La nomination d’un expert technique au CA peut aussi engendrer un important biais d’autorité, qui confère au spécialiste un «totem d’immunité». Embauché essentiellement pour combler une expertise lacunaire, il n’a pas de véritable contradicteur parmi ses pairs. Pire encore, négligeant leur devoir de diligence, certains administrateurs peuvent avoir tendance à se décharger complètement de leurs responsabilités (préparation, questions, investigations, esprit critique, etc.) sur les sujets se rapportant à l’expertise du spécialiste, envers lequel il peut exister une forme de déférence.

De plus, la multitude d’experts peut créer une augmentation de la taille des conseils, pouvant affecter négativement la dynamique et favoriser le phénomène de passagers clandestins.

Enfin, le risque de board washing[2] («blanchiment du CA») n’est pas à négliger, le CA pouvant choisir de répondre aux pressions sociétales en nommant des experts, sans pour autant changer ses convictions et ses comportements.

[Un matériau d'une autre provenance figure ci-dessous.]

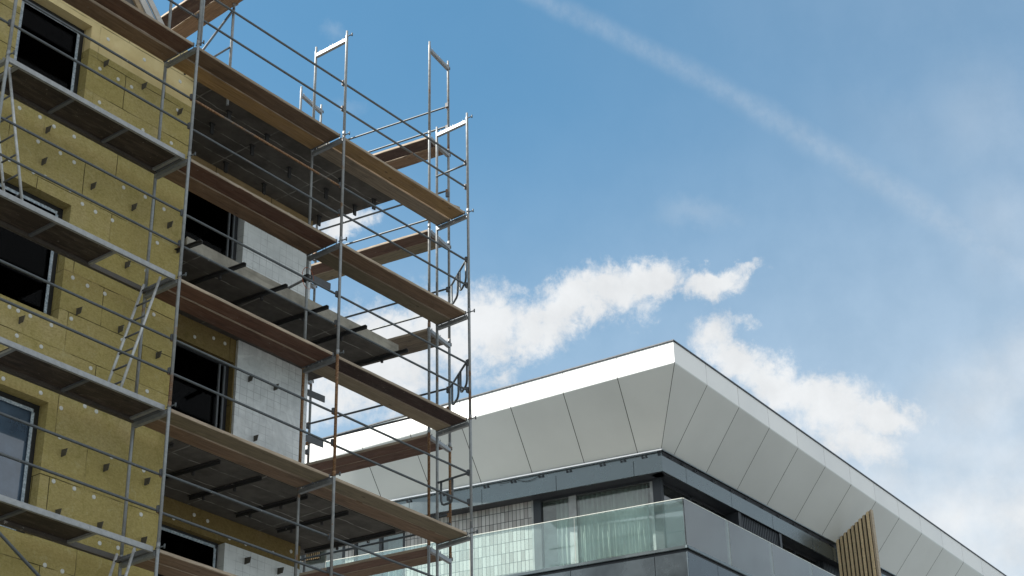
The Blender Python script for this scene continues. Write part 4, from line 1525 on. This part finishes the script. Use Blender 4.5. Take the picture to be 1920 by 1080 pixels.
def curtain(o, d, t0, t1, z0, z1, inn, back, mt, label, group='curtains behind the glass', folds=11, amp=0.075):
    n = int((t1 - t0) * 60)
    mb = MB()
    k = len(mb.v)
    for j in range(2):
        for i in range(n + 1):
            t = t0 + (t1 - t0) * i / n
            ph = folds * t * 2 + 1.3 * math.sin(t * 3.1) + (0.15 if j else 0)
            a = amp * (0.7 + 0.3 * math.sin(t * 5.3)) * math.sin(ph * 2.2) * (1.0 if j == 0 else 0.8)
            p = at(o, d, t, z0 if j == 0 else z1) + inn * (back + a)
            mb.v.append(p)
    for i in range(n):
        mb.f.append((k + i, k + i + 1, k + n + 2 + i, k + n + 1 + i))
        mb.s.append(True)
    base = at(o, d, t0, z0) + inn * back
    ob = mb.build('curtain', mt, origin=base)
    sm_ = ob.modifiers.new('cloth_thickness', 'SOLIDIFY')
    sm_.thickness = 0.003
    tag(ob, label, 'curtain', group)
    return ob


curtain(WC, uL, 0.30, 2.03, ZF + 0.02, ZH - 0.05, inL, 0.19, M['curtain'], 'pale green-white pleated curtain filling the wide pane of the corner window')
curtain(WC, uL, 2.28, 2.62, ZF + 0.02, ZH - 0.05, inL, 0.19, M['curtain'], 'narrow pale curtain in the small pane left of the corner window mullion')
curtain(WC, dR, 0.45, 1.05, ZF + 0.02, ZH - 0.05, inR, 0.24, M['curtain_dark'], 'grey-white curtain just right of the building corner, behind the balustrade')
curtain(WC, dR, 1.75, 2.55, ZF + 0.02, ZH - 0.05, inR, 0.24, M['curtain_dark'], 'grey-white curtain between the building corner and the dark return wall')
curtain(WC, dR, 5.35, 6.3, ZF + 0.02, ZH - 0.05, inR, 0.24, M['curtain_dark'], 'pale grey curtain in the window right of the corrugated dark panel')
curtain(WC, uL, 6.75, 7.2, ZF + 0.02, ZH - 0.05, inL, 0.19, M['curtain'], 'pale curtain in the window left of the tiled wall, seen under the scaffold')

# balcony slab with dark metal apron, and the storey below it
for side, d, inn, L_ in ((0, uL, inL, 9.0), (1, uR, inR, 12.5)):
    s = MB()
    s.para(at(GC, d, -0.06, ZFL - 0.09) - inn * 0.06, d * (L_ + 0.06), inn * 0.14, UP * 0.075)
    s.build('balcony_edge', M['band'], apt, bevel=0.008)
    gap_ = MB()
    gap_.para(at(GC, d, 0.0, ZFL - 0.15), d * L_, inn * 0.1, UP * 0.055)
    gap_.build('shadow_gap', M['band_dark'], apt)
    jo = [0.0] + ([0.74, 2.72, 4.7, 6.7, 8.7] if side == 0 else [1.2, 3.2, 5.2, 7.2, 9.2, 11.2])
    for i in range(len(jo) - 1):
        pm = MB()
        a, b = jo[i] + (0.006 if i else -0.03), jo[i + 1] - 0.006
        pm.para(at(GC, d, a, ZFL - 0.80) - inn * 0.03, d * (b - a), inn * 0.06, UP * 0.64)
        pm.build('apron_panel', M['apron'], apt)
bs_ = MB()
bs_.prism([at(GC, uL, 0.1, ZFL - 0.62) + inR * 0.1 + inL * .05, at(GC, uR, 12.4, ZFL - 0.62) + inR * 0.1, at(WC, dR, 11, ZFL - 0.62) + inR, at(WC, uL, 0.3, ZFL - 0.62) + inL * 1.0, at(WC, uL, 9, ZFL - 0.62) + inL, at(GC, uL, 9, ZFL - 0.62) + inL * 0.1], UP * 0.55)
bs_.build('balcony_slab', M['band_dark'], apt)
pv = MB()  # pale floor sheet, unseen, added to bounce light onto the curtains
pv.prism([at(GC, uL, 0.12, ZFL - 0.066) + inR * 0.12 + inL * .06, at(GC, uR, 12.3, ZFL - 0.066) + inR * 0.12, at(WC, dR, 11, ZFL - 0.066) + inR * 0.2, at(WC, uL, 0.2, ZFL - 0.066) + inL * 0.2, at(WC, uL, 8.9, ZFL - 0.066) + inL * 0.2, at(GC, uL, 8.9, ZFL - 0.066) + inL * 0.12], UP * 0.04)
pv.build('bounce_paving', M['bounce_floor'], apt)
lw_ = MB()
lw_.prism([at(WC, uL, 0, GZ) + inL * 0.5, at(WC, dR, 28, GZ) + inR * 0.4, at(WC, dR, 28, GZ) + uL * 18, at(WC, uL, 18, GZ) + inL * 0.5], UP * 14.0)
lw_.build('lower_storeys', M['corr'], apt)

# glass balustrade
gb = thing('glass_balustrade', 'frameless greenish glass balustrade around the balcony of the white-roofed building', 'balustrade', (GC.x, GC.y, ZFL))
for d, inn, js in ((uL, inL, [0.0, 2.6, 5.2, 7.8, 9.0]), (uR, inR, [0.0, 1.88, 3.82, 5.75, 7.7, 9.6])):
    for i in range(len(js) - 1):
        a, b = js[i] + (0.008 if i else 0.02), js[i + 1] - 0.008
        p = MB().para(at(GC, d, a, ZFL - 0.012), d * (b - a), inn * 0.018, UP * 1.10)
        pn = p.build('glass_panel', M['balglass'], gb)
        e = MB().para(at(GC, d, a, ZFL + 1.0885) - inn * 0.001, d * (b - a), inn * 0.020, UP * 0.012)
        e.para(at(GC, d, b, ZFL - 0.012) - inn * 0.001, d * 0.004, inn * 0.020, UP * 1.10)
        e.build('polished_edge', M['glass_edge'], pn)


def timber_fin(o, n_out, d_th, ztop0, ztop1, zbot, depth, label):
    """slatted partition standing square to the wall, top cut along the soffit"""
    t = thing('timber_screen', label, 'screen', (o.x, o.y, zbot), 0, 'timber balcony screens')
    b_ = MB()
    P = lambda s, z: Vector((o.x, o.y, 0)) + n_out * s + UP * z
    top = lambda s: ztop0 + (ztop1 - ztop0) * s / depth
    b_.prism([P(0.02, zbot), P(depth - 0.02, zbot), P(depth - 0.02, top(depth - 0.02) - 0.012), P(0.02, top(0.02) - 0.012)], d_th * 0.06)
    b_.build('backing', M['slat_gap'], t)
    n = 9
    w = depth / n
    for i in range(n):
        a, b = i * w + 0.012, (i + 1) * w - 0.038
        s = MB()
        s.prism([P(a, zbot), P(b, zbot), P(b, top(b) - 0.006), P(a, top(a) - 0.006)], d_th * -0.045)
        s.build('slat', M['slat'], t, bevel=0.004)
    s = MB()
    s.prism([P(depth - 0.018, zbot), P(depth + 0.035, zbot), P(depth + 0.035, top(depth + .035) - 0.004), P(depth - 0.018, top(depth - .018) - 0.004)], d_th * 0.13 - d_th * 0.0)
    s.build('edge_trim', M['trim'], t)
    return t


timber_fin(Vector((19.81, 3.47, 0)), Vector((0, -1, 0)), Vector((1, 0, 0)), 0.13, 0.75, -2.95, 1.08,
           'slatted timber screen rising to the white soffit on the right of the photo')
pf = at(WC, uL, 8.98, 0) - inL * 0.06
timber_fin(pf, uL, inL, -0.40, -0.40, -1.0, 0.48, 'small slatted timber screen seen under the lowest concrete slab, beside the yellow wool')

for o in list(bpy.data.objects):
    if '_o' in o:
        del o['_o']
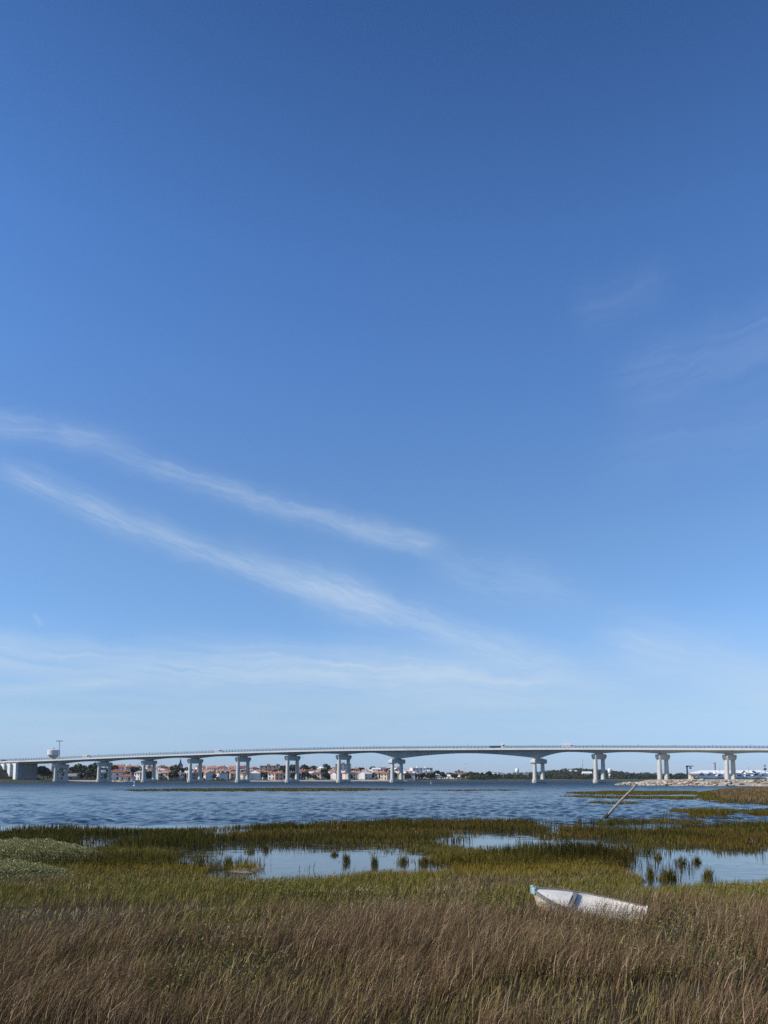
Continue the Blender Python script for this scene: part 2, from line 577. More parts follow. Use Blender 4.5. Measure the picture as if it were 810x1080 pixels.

Une dynamique de groupe performante

On ne doit pas oublier que la performance d’un CA repose sur une prémisse essentielle : le tout est supérieur à la somme de ses parties constituantes. En se concentrant de plus en plus sur des attributs individuels, techniques et (trop souvent) unidimensionnels pris isolément, les comités de gouvernance des CA oublient de s’interroger sur la manière dont l’expertise complémentaire viendra se fondre dans le collectif pour résoudre des problèmes complexes. Le sport nous offre à cet égard des exemples édifiants. Entre 2003 et 2005, le club de football du Real Madrid n’a remporté aucun trophée majeur, malgré une pléthore de talents individuels indéniables, faute d'avoir réussi à bâtir un collectif performant. On retrouve le même cas de figure et les mêmes conséquences pour le club du Paris Saint Germain (PSG) des années 2020.

Par conséquent, si l’ajout d’experts n’est pas mauvais en soi, il ne doit pas se faire au préjudice de l’actif le plus précieux dont dispose le CA: la qualité de sa dynamique de groupe.


[1] D’après le cabinet international de conseil Korn Ferry, récent acheteur de l’entreprise Hay Group.